Shoeboxes and Bridges

By Rachel Greco

Before computers, there were shoeboxes. Early Bible translators and other Scripture workers, when learning a language, would write the new words on index cards, collecting them in a shoebox. Eventually these word collections became dictionaries in the local languages.

One woman participated in this type of work in Peru. “I helped with the early work, trying to get the dictionary compiled from these boxes. I had shoeboxes of cards. They were worm-eaten, and sometimes [the worms] ate through a vowel, so you didn’t know what the vowel was.”

Computers, when they entered the picture, alleviated this painstaking process. However, much work and many hands are still needed to complete the task.
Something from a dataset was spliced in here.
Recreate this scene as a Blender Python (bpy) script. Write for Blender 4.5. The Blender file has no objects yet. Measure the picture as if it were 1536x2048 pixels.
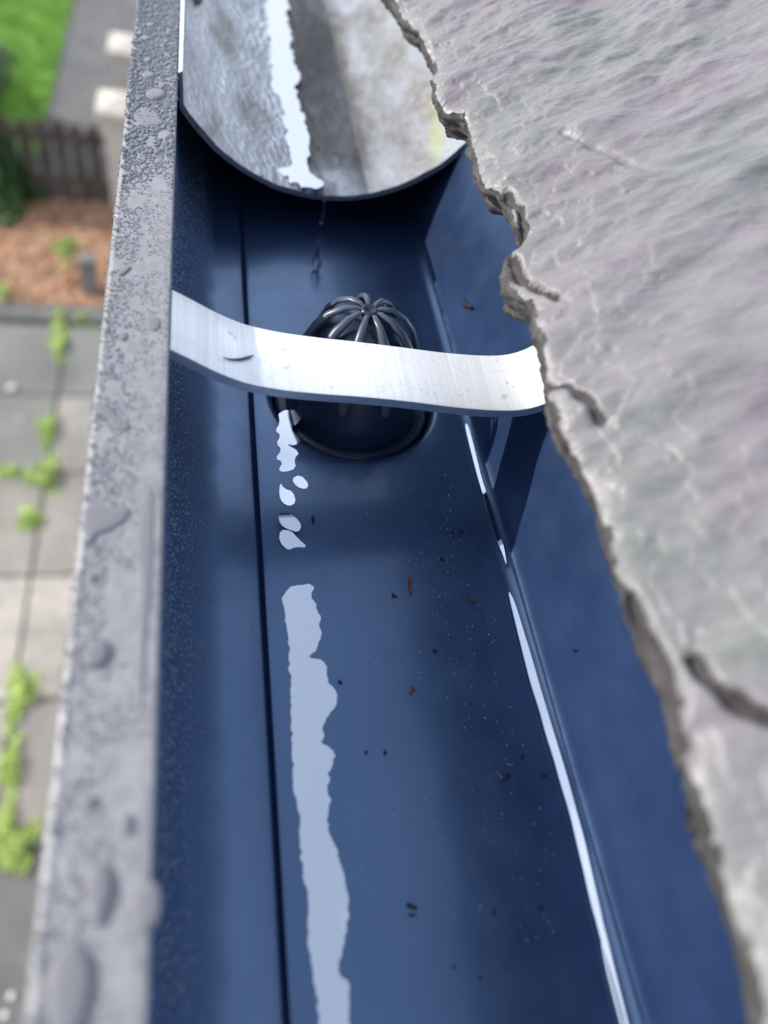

That’s why a host of volunteers amassed at JAARS to help check the proofs of a Narak-English and English-Narak dictionary for a language group in Papua New Guinea. Volunteers spent hours scouring the dictionary proofs for punctuation, footer and header, page number, and other mistakes, making sure it was ready to be printed. “It’s very significant to the local people to have a dictionary,” a volunteer at the proofing party explained. “It proves that their language is important.”

Proofing the Dictionary at JAARS

The Narak dictionary owes its beginning to two translators, Joan from Western Australia and Kay from Washington state, who traveled to Papua New Guinea and teamed up in 1962 to do Bible translation work.

While gazing at a map, they realized there was a whole section in the Western Highlands province where no one was doing translation work. When they asked about this, they were told the area was restricted because of tribal fighting. The two women prayed about the possibility of doing translation in this region.

A few months later, by God’s provision, the restrictions were lifted. Joan and Kay moved to a remote area of the Western Highlands where the Narak people lived and began learning their language. They were the first white women that most people there had ever seen.

As they began to learn the language, they wrote down words and their meanings for a future dictionary.

Narak people reading in their own language

Joan and Kay provided the people with an alphabet, taught them to read, printed a number of smaller books in their language, and finished translating the New Testament into Narak 19 years later, in 1981. Kay returned home that year with health issues which prevented her from returning to PNG.

When Pat entered the translation project in 1985, she learned that the most recent typed version of the dictionary was 20 years old. Both Joan and Kay had their own versions with additional entries penciled in. Pat started typing the entries into her then new-to-the-world computer, using a magnifying glass to read some of them.

Regularly on Saturdays when they were in the Narak language area, Pat would walk to a market four miles away. She spread her books out on a piece of plastic, exposing people week-after-week to them. Invariably, someone who knew how to read picked up a book and read aloud. Others would hear the story and want a copy. Gradually, “we saw an interest in books develop,” Pat remembers. “They are very proud to have a New Testament in their language, proud of the books they have, and they really want this dictionary.”

She and Joan have worked on this collection of words off and on since then, reading the dictionary, proofreading it, checking with the people, and tweaking the definitions. She and Joan left Papua New Guinea in 2009, and Pat came to JAARS, where she has continued polishing and developing the dictionary.

Now, a multitude of years later, the roughly 6,000 people in the Narak language group possess not only a portion of God’s Word—the most important possession—but will soon also have a dictionary to help them learn English. According to Pat, “English is actually the official language in PNG, even though over 800 languages are spoken there. [The people] hope this dictionary will help them bridge into English and aid them in understanding the differences between Narak and English.”

The dictionary is ready to be printed!

Join us in praying that God’s Word continues to be a bridge that carries the Narak people to Christ.